= AIM =
Search the listing below for the string "scene" and copy every line where it occurs.

= RECORDED INFORMATION =
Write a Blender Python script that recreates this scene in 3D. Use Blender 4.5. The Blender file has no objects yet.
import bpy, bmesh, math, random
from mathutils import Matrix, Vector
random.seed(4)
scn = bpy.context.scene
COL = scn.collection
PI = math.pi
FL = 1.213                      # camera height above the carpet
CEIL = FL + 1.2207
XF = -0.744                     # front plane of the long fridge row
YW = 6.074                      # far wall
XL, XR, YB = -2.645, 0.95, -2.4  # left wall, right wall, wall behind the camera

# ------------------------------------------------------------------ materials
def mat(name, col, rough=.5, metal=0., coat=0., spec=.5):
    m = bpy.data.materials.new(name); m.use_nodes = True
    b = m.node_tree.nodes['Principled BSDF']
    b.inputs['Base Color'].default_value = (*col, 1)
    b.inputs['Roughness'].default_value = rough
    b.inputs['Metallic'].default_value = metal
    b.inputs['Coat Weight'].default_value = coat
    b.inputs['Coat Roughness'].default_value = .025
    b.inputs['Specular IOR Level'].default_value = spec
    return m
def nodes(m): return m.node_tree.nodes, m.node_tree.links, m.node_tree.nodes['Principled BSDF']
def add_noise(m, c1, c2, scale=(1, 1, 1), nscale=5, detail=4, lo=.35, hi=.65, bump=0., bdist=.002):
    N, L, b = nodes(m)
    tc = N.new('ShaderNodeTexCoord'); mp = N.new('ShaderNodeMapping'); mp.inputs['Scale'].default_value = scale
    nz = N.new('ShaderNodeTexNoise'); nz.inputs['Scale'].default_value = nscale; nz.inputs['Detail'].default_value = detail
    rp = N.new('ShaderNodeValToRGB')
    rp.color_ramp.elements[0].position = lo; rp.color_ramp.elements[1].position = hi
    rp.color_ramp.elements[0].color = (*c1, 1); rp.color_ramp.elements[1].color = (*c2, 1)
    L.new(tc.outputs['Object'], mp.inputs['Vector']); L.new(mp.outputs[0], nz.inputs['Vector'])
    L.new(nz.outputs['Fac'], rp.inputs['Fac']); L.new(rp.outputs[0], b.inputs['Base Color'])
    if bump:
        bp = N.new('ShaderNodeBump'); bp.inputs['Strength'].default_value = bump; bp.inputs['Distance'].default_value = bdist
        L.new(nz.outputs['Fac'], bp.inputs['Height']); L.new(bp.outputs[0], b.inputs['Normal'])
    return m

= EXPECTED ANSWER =
Write a Blender Python script that recreates this scene in 3D. Use Blender 4.5. The Blender file has no objects yet.
scn = bpy.context.scene